Dans le présent contexte, il n’est pas rare de voir des personnalités médiatiques diverses invoquer l’Organisation du traité de l’Atlantique Nord (OTAN) en se demandant pourquoi cet acteur refuse de s’impliquer dans le conflit. Après tout, Kiev entretient des liens avec l’OTAN depuis longtemps. La raison pour laquelle elle ne s’est toujours pas impliquée militairement est de nature législative. Deux éléments sont nécessaires afin que l’intervention soit vue comme licite en droit international : qu’un État membre ait été la cible d’une offensive militaire revendiquée par un autre État et/ou que l’intervention soit formellement approuvée par le Conseil de sécurité de l’ONU. Les conditions n’étant pas remplies, l’OTAN n’a pas encore de motif valable pour s’impliquer dans le présent conflit. 

La question ukrainienne est particulière, puisque le Kremlin a déclaré au tout début de la guerre que quiconque s’impliquant directement dans le conflit aux côtés de Kiev en subirait assurément les conséquences.

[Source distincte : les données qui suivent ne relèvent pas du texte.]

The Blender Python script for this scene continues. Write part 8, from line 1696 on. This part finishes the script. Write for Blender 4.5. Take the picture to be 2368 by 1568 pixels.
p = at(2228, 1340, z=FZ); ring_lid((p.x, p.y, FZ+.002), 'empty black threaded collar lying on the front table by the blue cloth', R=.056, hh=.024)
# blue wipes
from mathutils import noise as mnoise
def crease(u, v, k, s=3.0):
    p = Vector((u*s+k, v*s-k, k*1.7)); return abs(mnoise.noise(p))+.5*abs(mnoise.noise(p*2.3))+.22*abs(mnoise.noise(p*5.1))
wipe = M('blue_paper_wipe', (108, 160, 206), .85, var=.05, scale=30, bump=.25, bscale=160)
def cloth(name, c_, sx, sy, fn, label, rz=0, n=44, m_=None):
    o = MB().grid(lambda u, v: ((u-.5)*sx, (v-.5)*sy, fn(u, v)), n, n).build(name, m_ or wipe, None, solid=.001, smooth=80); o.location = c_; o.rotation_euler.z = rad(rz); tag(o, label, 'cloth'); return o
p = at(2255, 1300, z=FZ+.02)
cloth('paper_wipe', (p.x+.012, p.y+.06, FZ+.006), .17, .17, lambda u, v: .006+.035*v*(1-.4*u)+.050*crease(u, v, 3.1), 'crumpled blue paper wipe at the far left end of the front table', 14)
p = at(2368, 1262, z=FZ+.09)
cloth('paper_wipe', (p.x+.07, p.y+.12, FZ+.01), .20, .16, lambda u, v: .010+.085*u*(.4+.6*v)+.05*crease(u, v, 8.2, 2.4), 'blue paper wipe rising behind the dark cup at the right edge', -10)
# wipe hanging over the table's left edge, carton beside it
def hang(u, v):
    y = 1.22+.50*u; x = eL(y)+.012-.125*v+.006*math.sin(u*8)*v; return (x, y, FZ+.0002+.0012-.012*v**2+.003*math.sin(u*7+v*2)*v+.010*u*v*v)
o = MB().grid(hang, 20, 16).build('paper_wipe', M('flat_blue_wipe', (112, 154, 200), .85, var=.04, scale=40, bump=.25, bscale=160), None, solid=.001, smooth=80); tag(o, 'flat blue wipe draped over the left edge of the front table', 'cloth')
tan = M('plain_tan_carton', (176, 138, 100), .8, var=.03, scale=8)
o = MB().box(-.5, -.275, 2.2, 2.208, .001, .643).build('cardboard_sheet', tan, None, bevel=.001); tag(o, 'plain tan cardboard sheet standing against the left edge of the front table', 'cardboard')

Ces mots prennent encore plus d’importance lorsqu’ils proviennent d’un État disposant de l’arme nucléaire. La communauté internationale est donc confrontée à un dilemme. En assistant l’Ukraine militairement, on risque de faire en sorte que le conflit dégringole en évoluant d’un conflit entre deux États à un conflit à grande échelle.  

Efficacité de la présente stratégie  

Afin de venir en aide à l’Ukraine sans toutefois envoyer des troupes sur le terrain, la communauté internationale s’est tournée vers le principal nerf de la guerre : l’argent. Plus précisément, pour convaincre Moscou de renoncer à ses ambitions territoriales, la communauté internationale s’est rapidement mobilisée pour tenter de priver la Russie de tous revenus du commerce international, l’isolant complètement du reste du monde. Le principe est simple : pour mener une guerre, il faut d’abord et avant tout avoir l’argent, surtout lorsque la campagne militaire dure plus longtemps que prévu.  

Cette initiative s’est avérée efficace en provoquant une importante chute de la valeur du rouble russe. De plus, étant dans l’incapacité d’exporter ses produits, la Russie se retrouve dans une situation compromettante alors qu’elle n’a presque plus de revenu du commerce international. Pendant ce temps, l’Ukraine est soutenue grâce à des subventions économiques et l’envoi de matériel militaire.  

La stratégie est-elle donc efficace? Pour le moment, oui. En effet, comme mentionné plus haut, la Russie est privée d’une importante source de revenus, ce qui vient compliquer la tenue de son offensive militaire à long terme. Cela pose un problème, puisque l’Ukraine fournit une riposte beaucoup plus forte qu’initialement supposée. Résultat : le conflit s’éternise, sans qu’on ait l’argent pour l’alimenter. Vladimir Poutine est conscient de cette réalité, ce qui peut expliquer les raisons de son dernier pivot vers la Chine. Cependant, si l’Empire du Milieu décide de soutenir la Russie et de s’impliquer directement sur le champ de bataille, la stratégie sera peut-être à revoir. 

Et le Canada, dans tout ça?  

Finalement, face à tout cela, on peut se demander ce que le Canada, à l’international, peut faire pour s’impliquer et faire une différence. A priori, il s’agit d’une question plutôt complexe, car le Canada n’est pas assez puissant pour influer sur de tels enjeux au même niveau que la Chine ou les É-U par exemple. Par conséquent, le Canada peut continuer de maintenir son soutien à l’Ukraine tel qu’il le fait présentement et conserver ses sanctions contre la Russie malgré les menaces de représailles du Kremlin. Pour le moment, cela semble être la meilleure chose à faire en vertu de la situation.